En quoi ces changements ont-ils conduit à l’arrêt de votre revue ?
C’est notre décision qui a conduit à l’arrêt de la revue. Nous n’y avons pas été contraints, nous avons choisi de nous arrêter. Nous aurions pu continuer, mais cela n’avait plus grand sens à nos yeux. Justement parce que nous avons essayé d’être des observateurs attentifs de la marche du monde, nous sommes arrivés à la conclusion que la formule de la revue généraliste telle que nous la pratiquions n’était plus l’instrument approprié. Il fallait trouver autre chose. Passons sur le fait que l’appétit pour le travail de réflexion ne grandit pas, c’est le moins que l’on puisse dire.

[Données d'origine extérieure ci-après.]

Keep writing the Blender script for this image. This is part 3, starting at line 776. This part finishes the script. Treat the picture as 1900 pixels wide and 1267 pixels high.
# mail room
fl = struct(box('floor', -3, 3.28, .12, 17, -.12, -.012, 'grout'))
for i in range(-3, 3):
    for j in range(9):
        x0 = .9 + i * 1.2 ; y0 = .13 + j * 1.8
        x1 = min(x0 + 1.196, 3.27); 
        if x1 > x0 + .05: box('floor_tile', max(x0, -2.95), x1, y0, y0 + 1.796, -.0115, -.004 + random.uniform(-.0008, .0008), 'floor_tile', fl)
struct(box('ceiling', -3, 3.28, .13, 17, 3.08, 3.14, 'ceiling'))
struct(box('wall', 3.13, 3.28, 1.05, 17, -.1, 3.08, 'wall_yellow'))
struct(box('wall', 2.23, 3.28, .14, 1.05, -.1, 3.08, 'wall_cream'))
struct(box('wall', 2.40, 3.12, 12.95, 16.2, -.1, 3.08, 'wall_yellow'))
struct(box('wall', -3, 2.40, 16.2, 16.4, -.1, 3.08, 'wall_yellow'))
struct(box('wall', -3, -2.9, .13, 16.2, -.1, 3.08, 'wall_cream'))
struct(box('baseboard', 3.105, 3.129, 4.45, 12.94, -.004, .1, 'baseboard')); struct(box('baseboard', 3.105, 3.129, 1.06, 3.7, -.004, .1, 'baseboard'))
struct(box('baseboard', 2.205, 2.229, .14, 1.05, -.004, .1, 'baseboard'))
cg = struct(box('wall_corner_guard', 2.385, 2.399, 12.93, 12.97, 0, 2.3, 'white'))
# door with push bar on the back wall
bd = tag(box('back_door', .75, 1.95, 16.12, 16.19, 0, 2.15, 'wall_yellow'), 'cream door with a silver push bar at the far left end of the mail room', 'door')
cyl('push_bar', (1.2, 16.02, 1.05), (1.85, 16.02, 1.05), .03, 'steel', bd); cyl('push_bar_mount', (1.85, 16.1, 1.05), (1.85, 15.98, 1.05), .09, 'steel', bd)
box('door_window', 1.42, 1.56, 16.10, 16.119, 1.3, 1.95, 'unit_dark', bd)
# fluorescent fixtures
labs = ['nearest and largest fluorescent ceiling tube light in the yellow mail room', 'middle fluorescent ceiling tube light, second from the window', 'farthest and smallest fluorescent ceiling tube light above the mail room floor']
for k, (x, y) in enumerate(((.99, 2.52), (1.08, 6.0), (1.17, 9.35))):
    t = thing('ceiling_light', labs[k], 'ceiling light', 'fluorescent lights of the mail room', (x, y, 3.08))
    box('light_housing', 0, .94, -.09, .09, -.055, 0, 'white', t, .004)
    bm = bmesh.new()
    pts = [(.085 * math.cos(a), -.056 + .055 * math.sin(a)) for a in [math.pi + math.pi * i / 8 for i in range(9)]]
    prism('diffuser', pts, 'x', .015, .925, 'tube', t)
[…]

Après tout, on peut s’accommoder d’une situation très minoritaire dès lors qu’elle vous permet de vivre. Encore faut-il alimenter ce travail. Et la difficulté à cet égard grandit. La logique de la spécialisation fait que la production savante s’adresse de plus en plus à d’autres spécialistes sans avoir d’intérêt pour le public cultivé. Notre idée était de faire le passage entre ce qui se fait de mieux dans la production universitaire en matière d’idées dans tous les domaines et un public exigeant, mais non spécialisé. Cette ambition est de plus en plus difficile à tenir. En fin, le public lui-même a changé et le numérique a renforcé ce changement.

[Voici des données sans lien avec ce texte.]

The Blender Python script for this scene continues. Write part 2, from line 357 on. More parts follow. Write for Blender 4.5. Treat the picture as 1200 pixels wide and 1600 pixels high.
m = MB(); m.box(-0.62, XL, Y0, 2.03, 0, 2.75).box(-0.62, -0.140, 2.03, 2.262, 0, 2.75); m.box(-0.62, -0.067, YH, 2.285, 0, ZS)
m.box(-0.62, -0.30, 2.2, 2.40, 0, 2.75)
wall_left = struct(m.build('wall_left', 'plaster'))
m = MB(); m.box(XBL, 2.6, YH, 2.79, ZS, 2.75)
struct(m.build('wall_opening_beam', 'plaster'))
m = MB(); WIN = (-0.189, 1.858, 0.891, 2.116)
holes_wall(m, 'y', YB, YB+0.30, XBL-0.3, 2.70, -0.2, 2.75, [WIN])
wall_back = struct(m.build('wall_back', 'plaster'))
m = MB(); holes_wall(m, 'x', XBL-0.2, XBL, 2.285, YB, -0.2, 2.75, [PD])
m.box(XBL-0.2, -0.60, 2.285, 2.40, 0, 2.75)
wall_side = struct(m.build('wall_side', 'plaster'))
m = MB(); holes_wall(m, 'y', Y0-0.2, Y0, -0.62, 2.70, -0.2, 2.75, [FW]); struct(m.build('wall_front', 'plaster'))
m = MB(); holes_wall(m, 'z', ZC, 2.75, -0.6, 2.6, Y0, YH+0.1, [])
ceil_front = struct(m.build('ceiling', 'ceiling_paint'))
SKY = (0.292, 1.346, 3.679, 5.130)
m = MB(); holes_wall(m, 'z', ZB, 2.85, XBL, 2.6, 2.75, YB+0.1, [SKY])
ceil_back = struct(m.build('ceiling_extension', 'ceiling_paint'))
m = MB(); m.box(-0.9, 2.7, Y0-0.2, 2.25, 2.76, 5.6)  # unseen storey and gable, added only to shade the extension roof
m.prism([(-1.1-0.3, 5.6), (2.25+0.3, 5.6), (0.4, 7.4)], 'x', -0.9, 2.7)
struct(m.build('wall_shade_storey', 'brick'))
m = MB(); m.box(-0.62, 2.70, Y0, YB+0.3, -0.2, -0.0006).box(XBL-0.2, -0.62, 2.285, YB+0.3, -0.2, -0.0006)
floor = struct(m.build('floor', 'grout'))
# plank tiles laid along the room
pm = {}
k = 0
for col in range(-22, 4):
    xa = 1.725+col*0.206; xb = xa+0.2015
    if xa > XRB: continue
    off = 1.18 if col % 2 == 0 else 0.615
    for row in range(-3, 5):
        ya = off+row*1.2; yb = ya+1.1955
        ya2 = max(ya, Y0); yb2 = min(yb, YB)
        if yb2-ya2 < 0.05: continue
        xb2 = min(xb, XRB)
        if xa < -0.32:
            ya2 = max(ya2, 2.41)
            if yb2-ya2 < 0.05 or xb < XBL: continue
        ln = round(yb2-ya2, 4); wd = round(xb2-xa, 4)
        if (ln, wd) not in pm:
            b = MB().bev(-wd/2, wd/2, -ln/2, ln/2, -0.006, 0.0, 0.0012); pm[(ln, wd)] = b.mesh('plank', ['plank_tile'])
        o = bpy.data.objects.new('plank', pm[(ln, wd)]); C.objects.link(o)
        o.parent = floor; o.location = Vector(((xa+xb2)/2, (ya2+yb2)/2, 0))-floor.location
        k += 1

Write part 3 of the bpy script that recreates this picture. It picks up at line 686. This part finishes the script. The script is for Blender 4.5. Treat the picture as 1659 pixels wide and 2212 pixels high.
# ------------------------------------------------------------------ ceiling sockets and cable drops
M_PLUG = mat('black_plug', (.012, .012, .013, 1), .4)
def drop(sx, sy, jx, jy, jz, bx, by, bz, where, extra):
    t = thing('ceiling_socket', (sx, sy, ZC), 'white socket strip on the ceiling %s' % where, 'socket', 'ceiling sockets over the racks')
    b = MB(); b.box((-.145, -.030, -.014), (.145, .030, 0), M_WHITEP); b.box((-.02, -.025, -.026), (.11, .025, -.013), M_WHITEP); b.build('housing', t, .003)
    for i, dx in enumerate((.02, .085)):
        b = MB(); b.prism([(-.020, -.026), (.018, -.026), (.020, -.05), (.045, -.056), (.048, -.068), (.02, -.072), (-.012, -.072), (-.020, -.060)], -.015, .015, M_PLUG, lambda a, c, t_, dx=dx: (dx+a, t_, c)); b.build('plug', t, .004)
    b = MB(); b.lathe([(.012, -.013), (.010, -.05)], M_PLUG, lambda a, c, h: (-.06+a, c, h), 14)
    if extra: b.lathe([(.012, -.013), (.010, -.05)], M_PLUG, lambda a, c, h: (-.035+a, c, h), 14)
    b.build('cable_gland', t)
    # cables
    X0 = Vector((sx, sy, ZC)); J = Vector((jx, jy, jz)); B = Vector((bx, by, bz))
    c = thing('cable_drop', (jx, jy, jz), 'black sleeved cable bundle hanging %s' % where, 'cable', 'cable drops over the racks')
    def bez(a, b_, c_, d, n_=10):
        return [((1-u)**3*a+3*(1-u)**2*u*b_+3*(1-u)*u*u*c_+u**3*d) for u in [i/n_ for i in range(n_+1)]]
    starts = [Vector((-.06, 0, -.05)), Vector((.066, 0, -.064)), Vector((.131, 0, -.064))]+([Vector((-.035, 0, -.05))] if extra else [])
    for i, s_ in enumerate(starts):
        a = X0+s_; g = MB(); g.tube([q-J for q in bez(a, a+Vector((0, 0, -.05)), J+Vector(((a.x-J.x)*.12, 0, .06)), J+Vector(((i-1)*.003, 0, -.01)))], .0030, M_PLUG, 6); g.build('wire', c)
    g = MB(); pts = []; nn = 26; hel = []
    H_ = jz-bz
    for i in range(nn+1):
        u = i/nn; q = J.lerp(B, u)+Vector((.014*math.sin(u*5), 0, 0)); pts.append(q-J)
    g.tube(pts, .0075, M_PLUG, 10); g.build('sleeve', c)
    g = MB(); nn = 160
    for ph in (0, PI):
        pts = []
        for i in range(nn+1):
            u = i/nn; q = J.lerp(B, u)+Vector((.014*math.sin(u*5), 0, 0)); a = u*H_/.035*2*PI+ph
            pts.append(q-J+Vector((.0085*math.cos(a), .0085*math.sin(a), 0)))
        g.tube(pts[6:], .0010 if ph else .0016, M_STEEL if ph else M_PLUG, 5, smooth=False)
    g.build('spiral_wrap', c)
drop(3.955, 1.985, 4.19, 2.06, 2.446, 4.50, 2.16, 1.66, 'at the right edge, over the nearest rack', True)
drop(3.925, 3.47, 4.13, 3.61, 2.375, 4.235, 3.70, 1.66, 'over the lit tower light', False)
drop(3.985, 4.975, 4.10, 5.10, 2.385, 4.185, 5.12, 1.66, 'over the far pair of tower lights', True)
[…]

La visée d’une revue comme Le Débat, c’était la cohérence dans la diversité des centres d’intérêt. Le numérique tend à ôter son sens à cette recherche de cohérence. Il valorise naturellement l’article individuel aux dépens de l’ensemble où il s’insère. Il démembre la revue, autrement dit, et cela correspond aux attentes du public dont les curiosités vont à tel ou tel point de vue très particulier. Si vous mettez ces éléments bout à bout, vous arrivez vite à l’idée qu’il faut chercher des formules plus en phase avec la situation nouvelle. C’est ce que nous comptons faire.